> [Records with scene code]
__________________________________________________

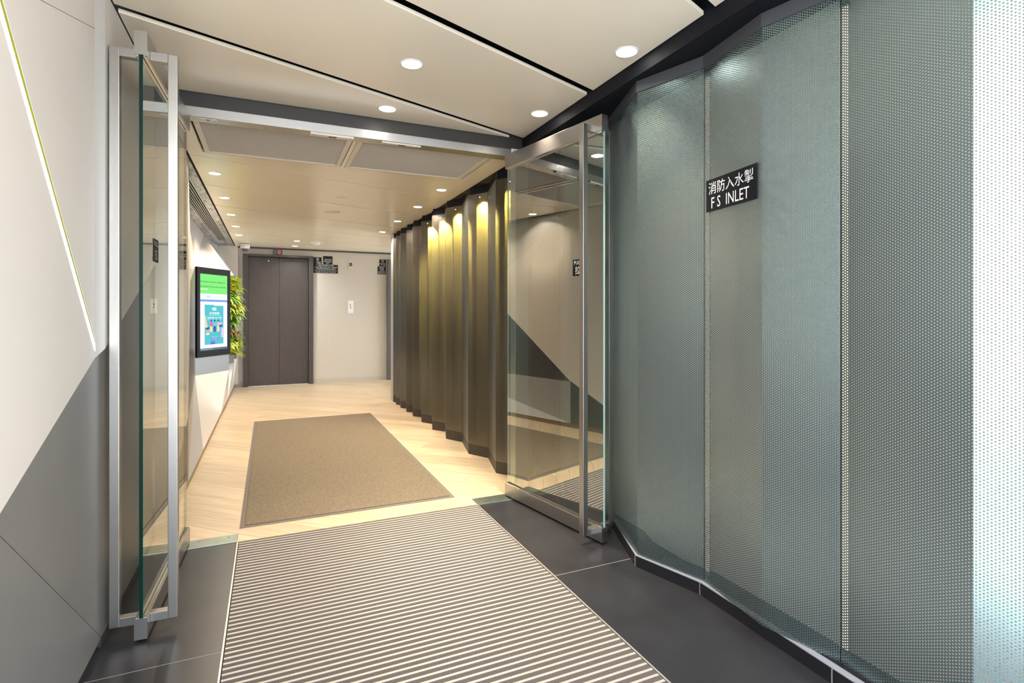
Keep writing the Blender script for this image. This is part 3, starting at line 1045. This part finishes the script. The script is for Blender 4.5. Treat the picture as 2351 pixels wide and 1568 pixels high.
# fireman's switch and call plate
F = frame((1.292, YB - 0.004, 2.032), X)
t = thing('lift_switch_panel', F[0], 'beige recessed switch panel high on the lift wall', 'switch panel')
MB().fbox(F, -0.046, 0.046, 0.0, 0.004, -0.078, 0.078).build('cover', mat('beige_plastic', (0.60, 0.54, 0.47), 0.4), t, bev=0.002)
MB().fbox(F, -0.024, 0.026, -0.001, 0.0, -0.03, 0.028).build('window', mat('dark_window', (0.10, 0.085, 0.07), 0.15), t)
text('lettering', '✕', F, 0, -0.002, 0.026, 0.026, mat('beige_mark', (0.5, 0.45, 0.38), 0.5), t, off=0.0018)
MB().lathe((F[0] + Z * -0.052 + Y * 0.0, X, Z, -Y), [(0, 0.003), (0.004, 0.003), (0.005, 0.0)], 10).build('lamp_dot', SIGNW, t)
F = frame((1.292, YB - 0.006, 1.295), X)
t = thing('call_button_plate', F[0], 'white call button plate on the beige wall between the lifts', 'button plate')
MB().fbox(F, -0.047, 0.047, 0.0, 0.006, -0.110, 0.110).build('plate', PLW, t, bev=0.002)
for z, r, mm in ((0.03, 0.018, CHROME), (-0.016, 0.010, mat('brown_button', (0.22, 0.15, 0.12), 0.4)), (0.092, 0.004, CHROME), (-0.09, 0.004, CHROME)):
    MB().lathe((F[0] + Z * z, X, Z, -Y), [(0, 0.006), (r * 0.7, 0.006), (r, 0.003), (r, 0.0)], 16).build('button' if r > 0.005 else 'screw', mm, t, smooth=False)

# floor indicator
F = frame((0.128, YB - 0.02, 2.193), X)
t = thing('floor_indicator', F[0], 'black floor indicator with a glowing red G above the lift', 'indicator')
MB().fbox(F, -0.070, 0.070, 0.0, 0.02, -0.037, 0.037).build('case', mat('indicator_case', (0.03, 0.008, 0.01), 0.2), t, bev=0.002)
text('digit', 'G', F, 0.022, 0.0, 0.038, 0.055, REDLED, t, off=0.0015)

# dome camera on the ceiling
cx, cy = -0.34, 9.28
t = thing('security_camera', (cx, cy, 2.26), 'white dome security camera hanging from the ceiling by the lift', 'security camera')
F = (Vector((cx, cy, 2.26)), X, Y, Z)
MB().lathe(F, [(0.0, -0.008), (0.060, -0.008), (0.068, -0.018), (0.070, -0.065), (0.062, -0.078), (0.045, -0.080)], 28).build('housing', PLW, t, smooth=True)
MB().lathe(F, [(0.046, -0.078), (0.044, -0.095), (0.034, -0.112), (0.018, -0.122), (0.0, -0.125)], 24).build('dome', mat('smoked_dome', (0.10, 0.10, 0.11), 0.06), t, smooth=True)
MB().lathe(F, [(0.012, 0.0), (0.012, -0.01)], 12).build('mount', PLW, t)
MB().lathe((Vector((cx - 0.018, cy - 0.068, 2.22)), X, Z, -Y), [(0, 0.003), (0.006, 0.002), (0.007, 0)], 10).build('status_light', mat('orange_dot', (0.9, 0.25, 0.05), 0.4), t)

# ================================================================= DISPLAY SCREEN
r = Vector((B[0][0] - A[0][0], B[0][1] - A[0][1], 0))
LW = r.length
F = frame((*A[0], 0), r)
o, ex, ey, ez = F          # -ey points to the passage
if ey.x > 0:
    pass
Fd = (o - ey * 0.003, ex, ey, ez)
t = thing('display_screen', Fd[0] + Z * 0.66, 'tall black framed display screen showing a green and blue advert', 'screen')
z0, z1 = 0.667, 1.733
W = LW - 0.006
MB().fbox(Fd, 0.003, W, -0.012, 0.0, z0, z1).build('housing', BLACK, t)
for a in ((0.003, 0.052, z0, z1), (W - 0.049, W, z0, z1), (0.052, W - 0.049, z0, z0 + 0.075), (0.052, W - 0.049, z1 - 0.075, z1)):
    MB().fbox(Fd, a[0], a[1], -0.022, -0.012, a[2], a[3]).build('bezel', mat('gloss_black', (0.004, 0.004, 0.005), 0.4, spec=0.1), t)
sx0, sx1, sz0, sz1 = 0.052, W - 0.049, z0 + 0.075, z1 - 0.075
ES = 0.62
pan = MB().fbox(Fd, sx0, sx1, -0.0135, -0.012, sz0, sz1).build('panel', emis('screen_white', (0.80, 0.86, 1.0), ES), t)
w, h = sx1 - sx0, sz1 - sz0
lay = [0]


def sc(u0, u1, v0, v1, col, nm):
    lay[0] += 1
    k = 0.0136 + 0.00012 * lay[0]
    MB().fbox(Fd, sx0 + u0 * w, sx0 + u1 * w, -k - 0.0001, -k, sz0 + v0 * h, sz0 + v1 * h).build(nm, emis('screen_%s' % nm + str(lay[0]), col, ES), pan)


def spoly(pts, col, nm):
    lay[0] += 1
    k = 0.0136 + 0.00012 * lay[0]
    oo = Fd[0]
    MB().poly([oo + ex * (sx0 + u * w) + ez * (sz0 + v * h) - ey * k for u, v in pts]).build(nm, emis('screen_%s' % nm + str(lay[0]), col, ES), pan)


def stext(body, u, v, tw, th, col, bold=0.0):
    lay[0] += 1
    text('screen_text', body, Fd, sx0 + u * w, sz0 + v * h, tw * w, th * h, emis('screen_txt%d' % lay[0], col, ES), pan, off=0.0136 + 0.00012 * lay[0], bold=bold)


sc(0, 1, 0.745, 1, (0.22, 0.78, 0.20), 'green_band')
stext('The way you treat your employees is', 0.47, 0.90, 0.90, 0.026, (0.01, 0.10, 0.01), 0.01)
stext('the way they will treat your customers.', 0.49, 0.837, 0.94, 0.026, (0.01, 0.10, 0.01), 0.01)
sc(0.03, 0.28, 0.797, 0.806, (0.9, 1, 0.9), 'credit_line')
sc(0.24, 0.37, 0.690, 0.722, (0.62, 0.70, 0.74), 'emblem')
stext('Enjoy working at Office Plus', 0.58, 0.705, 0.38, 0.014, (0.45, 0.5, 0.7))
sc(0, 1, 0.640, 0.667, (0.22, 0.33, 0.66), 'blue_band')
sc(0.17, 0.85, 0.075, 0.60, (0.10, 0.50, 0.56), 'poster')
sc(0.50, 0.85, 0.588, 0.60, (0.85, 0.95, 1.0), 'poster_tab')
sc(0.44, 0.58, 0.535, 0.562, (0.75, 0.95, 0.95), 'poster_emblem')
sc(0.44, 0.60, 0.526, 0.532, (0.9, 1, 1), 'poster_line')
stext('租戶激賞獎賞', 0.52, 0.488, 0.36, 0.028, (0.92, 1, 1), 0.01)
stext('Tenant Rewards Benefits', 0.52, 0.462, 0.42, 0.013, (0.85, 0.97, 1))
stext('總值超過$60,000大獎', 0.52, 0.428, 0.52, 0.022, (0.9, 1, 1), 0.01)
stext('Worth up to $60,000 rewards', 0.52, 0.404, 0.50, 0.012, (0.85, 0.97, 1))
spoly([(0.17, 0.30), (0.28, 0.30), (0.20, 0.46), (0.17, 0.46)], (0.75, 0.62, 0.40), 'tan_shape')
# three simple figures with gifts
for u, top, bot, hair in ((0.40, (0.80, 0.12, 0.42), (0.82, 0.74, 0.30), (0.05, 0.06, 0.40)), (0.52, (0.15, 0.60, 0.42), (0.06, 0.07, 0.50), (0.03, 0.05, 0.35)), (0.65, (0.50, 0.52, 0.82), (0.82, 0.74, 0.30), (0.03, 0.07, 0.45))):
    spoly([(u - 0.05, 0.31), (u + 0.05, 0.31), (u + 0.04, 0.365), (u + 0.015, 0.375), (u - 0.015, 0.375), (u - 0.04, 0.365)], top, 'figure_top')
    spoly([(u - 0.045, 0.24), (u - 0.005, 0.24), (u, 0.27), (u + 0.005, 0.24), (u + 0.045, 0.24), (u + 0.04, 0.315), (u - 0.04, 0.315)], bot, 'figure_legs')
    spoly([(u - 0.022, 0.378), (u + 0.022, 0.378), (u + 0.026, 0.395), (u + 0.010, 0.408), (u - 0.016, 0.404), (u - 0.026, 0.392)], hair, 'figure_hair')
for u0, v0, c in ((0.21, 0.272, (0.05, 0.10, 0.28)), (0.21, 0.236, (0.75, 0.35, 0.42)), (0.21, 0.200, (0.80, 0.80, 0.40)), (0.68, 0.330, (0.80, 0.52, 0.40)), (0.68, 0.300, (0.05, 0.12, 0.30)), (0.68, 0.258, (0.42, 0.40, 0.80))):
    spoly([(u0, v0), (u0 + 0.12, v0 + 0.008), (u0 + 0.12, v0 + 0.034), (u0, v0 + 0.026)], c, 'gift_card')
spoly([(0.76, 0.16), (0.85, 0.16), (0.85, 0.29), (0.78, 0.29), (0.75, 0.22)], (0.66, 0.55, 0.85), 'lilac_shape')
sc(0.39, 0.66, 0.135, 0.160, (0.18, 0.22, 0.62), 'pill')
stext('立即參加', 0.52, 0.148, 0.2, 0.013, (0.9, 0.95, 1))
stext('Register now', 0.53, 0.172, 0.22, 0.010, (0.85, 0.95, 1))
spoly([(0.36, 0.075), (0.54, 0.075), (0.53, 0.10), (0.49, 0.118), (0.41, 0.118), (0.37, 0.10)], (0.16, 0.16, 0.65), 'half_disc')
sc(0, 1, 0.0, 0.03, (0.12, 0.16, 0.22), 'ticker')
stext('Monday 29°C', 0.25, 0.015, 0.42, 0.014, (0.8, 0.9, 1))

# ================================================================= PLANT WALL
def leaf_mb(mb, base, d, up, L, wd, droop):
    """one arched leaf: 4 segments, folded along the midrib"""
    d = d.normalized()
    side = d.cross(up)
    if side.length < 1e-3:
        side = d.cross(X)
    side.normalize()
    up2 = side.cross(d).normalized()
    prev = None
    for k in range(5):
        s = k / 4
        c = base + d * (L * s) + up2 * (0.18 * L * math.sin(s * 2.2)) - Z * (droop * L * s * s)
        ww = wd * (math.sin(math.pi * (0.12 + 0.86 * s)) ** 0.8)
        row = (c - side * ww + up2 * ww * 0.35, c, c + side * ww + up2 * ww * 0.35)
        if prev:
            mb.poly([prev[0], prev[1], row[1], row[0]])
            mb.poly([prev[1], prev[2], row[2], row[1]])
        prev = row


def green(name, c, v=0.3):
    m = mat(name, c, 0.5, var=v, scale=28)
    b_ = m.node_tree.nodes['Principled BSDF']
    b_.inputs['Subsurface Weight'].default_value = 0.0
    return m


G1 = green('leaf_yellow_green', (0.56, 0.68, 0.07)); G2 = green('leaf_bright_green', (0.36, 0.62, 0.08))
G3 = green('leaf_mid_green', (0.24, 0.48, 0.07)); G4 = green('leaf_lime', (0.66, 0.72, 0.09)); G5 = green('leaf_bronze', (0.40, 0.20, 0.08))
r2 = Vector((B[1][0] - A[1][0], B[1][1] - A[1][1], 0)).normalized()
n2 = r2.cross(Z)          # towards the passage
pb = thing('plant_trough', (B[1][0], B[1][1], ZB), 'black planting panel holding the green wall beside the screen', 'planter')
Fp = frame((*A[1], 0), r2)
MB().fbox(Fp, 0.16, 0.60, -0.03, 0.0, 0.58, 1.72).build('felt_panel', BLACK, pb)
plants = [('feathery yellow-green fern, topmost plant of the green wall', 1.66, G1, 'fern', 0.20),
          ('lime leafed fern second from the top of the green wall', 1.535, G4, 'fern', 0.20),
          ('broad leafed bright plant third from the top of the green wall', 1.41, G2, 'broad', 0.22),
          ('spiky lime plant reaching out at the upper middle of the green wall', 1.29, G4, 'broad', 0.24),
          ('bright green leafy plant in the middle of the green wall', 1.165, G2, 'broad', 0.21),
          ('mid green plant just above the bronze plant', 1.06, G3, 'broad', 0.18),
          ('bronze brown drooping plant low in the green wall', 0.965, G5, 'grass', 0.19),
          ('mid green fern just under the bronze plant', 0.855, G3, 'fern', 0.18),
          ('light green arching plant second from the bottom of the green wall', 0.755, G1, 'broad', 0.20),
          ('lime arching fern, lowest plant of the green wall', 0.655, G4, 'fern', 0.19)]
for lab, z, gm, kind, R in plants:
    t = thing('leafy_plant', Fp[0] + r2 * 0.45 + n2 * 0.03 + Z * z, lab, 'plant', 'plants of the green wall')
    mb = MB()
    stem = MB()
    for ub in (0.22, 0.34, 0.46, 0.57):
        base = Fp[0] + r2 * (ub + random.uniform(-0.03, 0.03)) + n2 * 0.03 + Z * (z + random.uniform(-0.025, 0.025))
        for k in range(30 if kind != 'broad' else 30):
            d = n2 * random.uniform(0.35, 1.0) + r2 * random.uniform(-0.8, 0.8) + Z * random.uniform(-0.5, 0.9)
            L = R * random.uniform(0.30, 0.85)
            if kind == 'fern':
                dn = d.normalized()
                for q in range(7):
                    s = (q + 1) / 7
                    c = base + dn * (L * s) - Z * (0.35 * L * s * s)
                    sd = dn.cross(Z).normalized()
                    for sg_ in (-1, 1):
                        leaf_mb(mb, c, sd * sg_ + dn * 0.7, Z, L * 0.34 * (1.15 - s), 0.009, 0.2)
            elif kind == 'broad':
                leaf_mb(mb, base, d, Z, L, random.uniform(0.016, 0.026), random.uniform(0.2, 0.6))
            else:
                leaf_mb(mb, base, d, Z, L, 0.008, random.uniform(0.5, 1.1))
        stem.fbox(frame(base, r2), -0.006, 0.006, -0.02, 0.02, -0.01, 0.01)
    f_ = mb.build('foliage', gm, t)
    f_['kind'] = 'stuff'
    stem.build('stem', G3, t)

__________________________________________________

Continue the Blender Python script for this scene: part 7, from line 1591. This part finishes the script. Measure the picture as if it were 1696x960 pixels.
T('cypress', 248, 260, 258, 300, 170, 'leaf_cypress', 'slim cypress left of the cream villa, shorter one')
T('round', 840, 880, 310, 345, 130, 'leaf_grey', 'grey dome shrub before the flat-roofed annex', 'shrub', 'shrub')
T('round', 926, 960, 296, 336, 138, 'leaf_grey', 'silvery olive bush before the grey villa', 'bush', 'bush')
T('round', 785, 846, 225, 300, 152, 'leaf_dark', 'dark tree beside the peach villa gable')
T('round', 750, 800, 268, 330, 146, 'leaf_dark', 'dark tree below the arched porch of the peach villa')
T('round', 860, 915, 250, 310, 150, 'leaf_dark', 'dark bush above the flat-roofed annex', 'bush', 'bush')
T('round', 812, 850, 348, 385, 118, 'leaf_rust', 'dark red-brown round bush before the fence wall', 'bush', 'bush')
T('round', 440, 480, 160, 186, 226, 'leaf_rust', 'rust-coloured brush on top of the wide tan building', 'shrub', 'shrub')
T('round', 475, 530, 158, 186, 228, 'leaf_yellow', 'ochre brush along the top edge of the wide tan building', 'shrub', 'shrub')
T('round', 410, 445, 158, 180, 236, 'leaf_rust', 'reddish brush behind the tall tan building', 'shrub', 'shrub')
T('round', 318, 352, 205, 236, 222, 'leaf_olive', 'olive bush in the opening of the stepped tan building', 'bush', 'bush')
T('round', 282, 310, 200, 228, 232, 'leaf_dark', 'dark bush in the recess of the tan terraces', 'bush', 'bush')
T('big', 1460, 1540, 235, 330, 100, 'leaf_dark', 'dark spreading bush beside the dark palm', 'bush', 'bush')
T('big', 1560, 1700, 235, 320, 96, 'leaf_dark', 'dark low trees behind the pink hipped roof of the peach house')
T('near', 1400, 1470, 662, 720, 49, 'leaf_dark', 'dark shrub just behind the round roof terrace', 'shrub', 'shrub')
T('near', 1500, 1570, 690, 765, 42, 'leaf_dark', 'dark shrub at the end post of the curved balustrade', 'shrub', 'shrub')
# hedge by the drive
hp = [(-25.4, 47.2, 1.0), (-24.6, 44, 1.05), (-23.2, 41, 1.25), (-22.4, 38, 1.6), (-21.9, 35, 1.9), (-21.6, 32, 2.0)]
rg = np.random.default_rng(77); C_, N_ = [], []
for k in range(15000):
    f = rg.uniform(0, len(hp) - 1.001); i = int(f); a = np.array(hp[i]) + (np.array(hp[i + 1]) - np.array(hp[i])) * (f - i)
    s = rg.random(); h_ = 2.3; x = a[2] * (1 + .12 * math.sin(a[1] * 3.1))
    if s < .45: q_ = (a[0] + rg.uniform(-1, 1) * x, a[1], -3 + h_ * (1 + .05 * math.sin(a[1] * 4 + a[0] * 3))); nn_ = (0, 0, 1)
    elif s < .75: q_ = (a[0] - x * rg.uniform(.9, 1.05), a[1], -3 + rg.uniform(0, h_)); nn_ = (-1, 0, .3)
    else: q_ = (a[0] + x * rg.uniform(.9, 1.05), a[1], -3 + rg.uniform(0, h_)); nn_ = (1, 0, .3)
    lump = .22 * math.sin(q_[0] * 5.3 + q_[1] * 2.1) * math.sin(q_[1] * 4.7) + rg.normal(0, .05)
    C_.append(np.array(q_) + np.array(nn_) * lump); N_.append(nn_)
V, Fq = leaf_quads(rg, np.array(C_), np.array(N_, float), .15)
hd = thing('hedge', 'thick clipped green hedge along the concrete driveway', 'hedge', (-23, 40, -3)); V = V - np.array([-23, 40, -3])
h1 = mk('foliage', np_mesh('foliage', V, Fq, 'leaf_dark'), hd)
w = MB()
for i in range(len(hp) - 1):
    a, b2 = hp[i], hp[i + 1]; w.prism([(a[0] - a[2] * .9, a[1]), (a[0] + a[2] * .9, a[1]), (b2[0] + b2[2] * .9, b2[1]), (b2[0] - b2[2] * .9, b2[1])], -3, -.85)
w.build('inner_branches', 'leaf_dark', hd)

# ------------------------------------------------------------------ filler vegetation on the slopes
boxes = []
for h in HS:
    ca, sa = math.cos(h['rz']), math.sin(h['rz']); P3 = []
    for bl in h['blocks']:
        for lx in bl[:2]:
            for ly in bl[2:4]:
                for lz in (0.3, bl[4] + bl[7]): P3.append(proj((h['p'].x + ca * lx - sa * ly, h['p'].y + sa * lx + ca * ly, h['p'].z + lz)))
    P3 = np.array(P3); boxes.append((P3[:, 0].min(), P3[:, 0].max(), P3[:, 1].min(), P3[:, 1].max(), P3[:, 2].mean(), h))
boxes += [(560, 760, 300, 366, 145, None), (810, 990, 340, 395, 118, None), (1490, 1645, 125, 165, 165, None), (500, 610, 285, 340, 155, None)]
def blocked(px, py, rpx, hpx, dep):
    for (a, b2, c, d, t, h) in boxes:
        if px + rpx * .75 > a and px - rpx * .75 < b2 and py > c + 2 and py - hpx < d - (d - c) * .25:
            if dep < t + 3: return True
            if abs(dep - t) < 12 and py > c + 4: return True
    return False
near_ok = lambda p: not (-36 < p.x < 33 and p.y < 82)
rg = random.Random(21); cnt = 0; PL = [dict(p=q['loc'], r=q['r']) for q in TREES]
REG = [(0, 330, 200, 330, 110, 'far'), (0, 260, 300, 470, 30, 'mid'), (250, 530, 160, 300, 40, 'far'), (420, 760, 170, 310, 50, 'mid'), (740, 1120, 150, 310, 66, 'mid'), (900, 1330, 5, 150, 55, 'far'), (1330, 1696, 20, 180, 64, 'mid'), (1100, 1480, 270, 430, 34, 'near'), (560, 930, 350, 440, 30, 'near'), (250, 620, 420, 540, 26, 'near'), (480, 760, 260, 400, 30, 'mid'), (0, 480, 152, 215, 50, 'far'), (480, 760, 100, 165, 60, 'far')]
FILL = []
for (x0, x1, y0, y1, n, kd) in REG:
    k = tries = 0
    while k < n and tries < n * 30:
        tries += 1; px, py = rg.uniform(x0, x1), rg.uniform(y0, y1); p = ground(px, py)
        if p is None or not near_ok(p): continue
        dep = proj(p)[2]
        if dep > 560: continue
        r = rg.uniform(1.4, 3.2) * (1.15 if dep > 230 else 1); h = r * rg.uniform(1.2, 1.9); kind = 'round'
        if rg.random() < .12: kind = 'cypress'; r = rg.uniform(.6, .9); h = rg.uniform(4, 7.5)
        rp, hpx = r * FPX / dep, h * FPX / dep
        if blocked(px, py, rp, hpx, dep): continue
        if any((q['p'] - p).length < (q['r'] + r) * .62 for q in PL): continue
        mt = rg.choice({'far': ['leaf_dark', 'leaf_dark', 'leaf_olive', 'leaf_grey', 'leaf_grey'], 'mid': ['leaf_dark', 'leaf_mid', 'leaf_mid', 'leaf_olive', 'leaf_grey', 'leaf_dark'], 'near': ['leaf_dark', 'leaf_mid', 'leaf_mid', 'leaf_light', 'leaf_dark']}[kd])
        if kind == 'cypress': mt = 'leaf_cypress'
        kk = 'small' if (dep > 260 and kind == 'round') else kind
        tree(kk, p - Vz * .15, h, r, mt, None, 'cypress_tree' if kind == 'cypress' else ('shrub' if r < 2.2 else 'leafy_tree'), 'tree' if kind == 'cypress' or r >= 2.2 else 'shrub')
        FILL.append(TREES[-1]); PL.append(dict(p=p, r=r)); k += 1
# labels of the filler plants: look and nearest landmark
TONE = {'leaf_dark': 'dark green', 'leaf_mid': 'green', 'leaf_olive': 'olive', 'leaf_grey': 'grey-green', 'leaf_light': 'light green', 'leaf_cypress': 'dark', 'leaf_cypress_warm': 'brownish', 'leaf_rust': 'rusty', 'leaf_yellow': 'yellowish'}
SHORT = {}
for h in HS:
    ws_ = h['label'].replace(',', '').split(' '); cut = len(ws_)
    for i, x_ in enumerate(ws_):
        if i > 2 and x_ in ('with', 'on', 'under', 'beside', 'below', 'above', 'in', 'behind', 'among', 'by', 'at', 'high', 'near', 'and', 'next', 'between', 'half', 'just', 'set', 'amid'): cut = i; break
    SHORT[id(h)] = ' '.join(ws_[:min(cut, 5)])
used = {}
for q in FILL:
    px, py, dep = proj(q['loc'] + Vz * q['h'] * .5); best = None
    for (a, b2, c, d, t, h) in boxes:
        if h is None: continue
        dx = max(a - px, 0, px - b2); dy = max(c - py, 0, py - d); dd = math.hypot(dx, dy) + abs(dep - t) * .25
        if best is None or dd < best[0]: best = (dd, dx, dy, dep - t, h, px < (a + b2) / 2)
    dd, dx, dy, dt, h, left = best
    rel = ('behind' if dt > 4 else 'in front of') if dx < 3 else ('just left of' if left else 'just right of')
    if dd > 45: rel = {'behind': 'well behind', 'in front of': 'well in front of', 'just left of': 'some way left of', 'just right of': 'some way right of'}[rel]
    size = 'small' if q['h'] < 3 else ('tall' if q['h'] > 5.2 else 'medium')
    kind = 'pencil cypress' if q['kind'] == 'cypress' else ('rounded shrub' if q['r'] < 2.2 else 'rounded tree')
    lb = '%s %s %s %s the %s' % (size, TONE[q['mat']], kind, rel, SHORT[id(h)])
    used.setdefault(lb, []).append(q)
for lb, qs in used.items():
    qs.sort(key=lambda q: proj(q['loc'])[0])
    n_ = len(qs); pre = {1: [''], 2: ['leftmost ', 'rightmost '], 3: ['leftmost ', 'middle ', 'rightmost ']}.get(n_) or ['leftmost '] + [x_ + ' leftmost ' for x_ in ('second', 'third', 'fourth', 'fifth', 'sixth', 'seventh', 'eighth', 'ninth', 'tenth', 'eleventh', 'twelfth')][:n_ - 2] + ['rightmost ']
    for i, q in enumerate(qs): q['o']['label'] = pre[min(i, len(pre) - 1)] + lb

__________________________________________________

> [Do this] Begin at the line containing "Keep writing the", end at the line containing "REDLED, t, off=0.0015)", and reproduce every line in that range exactly, both ends included.

> [Solution to the exercise]
Keep writing the Blender script for this image. This is part 3, starting at line 1045. This part finishes the script. The script is for Blender 4.5. Treat the picture as 2351 pixels wide and 1568 pixels high.
# fireman's switch and call plate
F = frame((1.292, YB - 0.004, 2.032), X)
t = thing('lift_switch_panel', F[0], 'beige recessed switch panel high on the lift wall', 'switch panel')
MB().fbox(F, -0.046, 0.046, 0.0, 0.004, -0.078, 0.078).build('cover', mat('beige_plastic', (0.60, 0.54, 0.47), 0.4), t, bev=0.002)
MB().fbox(F, -0.024, 0.026, -0.001, 0.0, -0.03, 0.028).build('window', mat('dark_window', (0.10, 0.085, 0.07), 0.15), t)
text('lettering', '✕', F, 0, -0.002, 0.026, 0.026, mat('beige_mark', (0.5, 0.45, 0.38), 0.5), t, off=0.0018)
MB().lathe((F[0] + Z * -0.052 + Y * 0.0, X, Z, -Y), [(0, 0.003), (0.004, 0.003), (0.005, 0.0)], 10).build('lamp_dot', SIGNW, t)
F = frame((1.292, YB - 0.006, 1.295), X)
t = thing('call_button_plate', F[0], 'white call button plate on the beige wall between the lifts', 'button plate')
MB().fbox(F, -0.047, 0.047, 0.0, 0.006, -0.110, 0.110).build('plate', PLW, t, bev=0.002)
for z, r, mm in ((0.03, 0.018, CHROME), (-0.016, 0.010, mat('brown_button', (0.22, 0.15, 0.12), 0.4)), (0.092, 0.004, CHROME), (-0.09, 0.004, CHROME)):
    MB().lathe((F[0] + Z * z, X, Z, -Y), [(0, 0.006), (r * 0.7, 0.006), (r, 0.003), (r, 0.0)], 16).build('button' if r > 0.005 else 'screw', mm, t, smooth=False)

# floor indicator
F = frame((0.128, YB - 0.02, 2.193), X)
t = thing('floor_indicator', F[0], 'black floor indicator with a glowing red G above the lift', 'indicator')
MB().fbox(F, -0.070, 0.070, 0.0, 0.02, -0.037, 0.037).build('case', mat('indicator_case', (0.03, 0.008, 0.01), 0.2), t, bev=0.002)
text('digit', 'G', F, 0.022, 0.0, 0.038, 0.055, REDLED, t, off=0.0015)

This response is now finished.